PROBLEM REQUIREMENTS
Give back the whole listing exactly as shown.

RECORDED DATA
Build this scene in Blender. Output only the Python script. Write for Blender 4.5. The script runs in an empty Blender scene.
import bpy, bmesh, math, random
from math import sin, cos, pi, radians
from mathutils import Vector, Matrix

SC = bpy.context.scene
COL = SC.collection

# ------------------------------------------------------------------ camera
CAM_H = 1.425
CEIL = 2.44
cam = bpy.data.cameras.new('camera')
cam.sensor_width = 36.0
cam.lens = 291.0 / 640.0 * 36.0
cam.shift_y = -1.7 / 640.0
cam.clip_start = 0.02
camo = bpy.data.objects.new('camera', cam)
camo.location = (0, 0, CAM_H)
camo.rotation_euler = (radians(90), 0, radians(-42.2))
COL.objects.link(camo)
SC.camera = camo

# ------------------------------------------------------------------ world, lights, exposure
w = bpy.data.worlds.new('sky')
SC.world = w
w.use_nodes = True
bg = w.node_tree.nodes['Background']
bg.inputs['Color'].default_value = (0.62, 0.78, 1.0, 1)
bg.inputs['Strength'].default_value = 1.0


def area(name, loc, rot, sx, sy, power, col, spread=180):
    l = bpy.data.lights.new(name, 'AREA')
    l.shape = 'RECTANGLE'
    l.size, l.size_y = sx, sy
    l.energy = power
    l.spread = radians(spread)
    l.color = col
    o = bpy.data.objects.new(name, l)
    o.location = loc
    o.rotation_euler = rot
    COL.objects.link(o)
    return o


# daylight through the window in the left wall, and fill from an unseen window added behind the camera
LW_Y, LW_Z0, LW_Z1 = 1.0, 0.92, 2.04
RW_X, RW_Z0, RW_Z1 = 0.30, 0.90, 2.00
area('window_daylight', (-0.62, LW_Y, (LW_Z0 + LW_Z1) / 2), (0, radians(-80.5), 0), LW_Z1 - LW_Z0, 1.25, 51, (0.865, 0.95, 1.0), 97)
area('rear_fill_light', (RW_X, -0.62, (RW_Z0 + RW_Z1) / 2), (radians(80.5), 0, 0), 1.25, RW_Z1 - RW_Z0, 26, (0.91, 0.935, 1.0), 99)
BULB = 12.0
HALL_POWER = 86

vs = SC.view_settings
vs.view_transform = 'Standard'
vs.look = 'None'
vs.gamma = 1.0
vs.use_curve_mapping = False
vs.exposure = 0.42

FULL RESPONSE
Build this scene in Blender. Output only the Python script. Write for Blender 4.5. The script runs in an empty Blender scene.
import bpy, bmesh, math, random
from math import sin, cos, pi, radians
from mathutils import Vector, Matrix

SC = bpy.context.scene
COL = SC.collection

# ------------------------------------------------------------------ camera
CAM_H = 1.425
CEIL = 2.44
cam = bpy.data.cameras.new('camera')
cam.sensor_width = 36.0
cam.lens = 291.0 / 640.0 * 36.0
cam.shift_y = -1.7 / 640.0
cam.clip_start = 0.02
camo = bpy.data.objects.new('camera', cam)
camo.location = (0, 0, CAM_H)
camo.rotation_euler = (radians(90), 0, radians(-42.2))
COL.objects.link(camo)
SC.camera = camo

# ------------------------------------------------------------------ world, lights, exposure
w = bpy.data.worlds.new('sky')
SC.world = w
w.use_nodes = True
bg = w.node_tree.nodes['Background']
bg.inputs['Color'].default_value = (0.62, 0.78, 1.0, 1)
bg.inputs['Strength'].default_value = 1.0


def area(name, loc, rot, sx, sy, power, col, spread=180):
    l = bpy.data.lights.new(name, 'AREA')
    l.shape = 'RECTANGLE'
    l.size, l.size_y = sx, sy
    l.energy = power
    l.spread = radians(spread)
    l.color = col
    o = bpy.data.objects.new(name, l)
    o.location = loc
    o.rotation_euler = rot
    COL.objects.link(o)
    return o


# daylight through the window in the left wall, and fill from an unseen window added behind the camera
LW_Y, LW_Z0, LW_Z1 = 1.0, 0.92, 2.04
RW_X, RW_Z0, RW_Z1 = 0.30, 0.90, 2.00
area('window_daylight', (-0.62, LW_Y, (LW_Z0 + LW_Z1) / 2), (0, radians(-80.5), 0), LW_Z1 - LW_Z0, 1.25, 51, (0.865, 0.95, 1.0), 97)
area('rear_fill_light', (RW_X, -0.62, (RW_Z0 + RW_Z1) / 2), (radians(80.5), 0, 0), 1.25, RW_Z1 - RW_Z0, 26, (0.91, 0.935, 1.0), 99)
BULB = 12.0
HALL_POWER = 86

vs = SC.view_settings
vs.view_transform = 'Standard'
vs.look = 'None'
vs.gamma = 1.0
vs.use_curve_mapping = False
vs.exposure = 0.42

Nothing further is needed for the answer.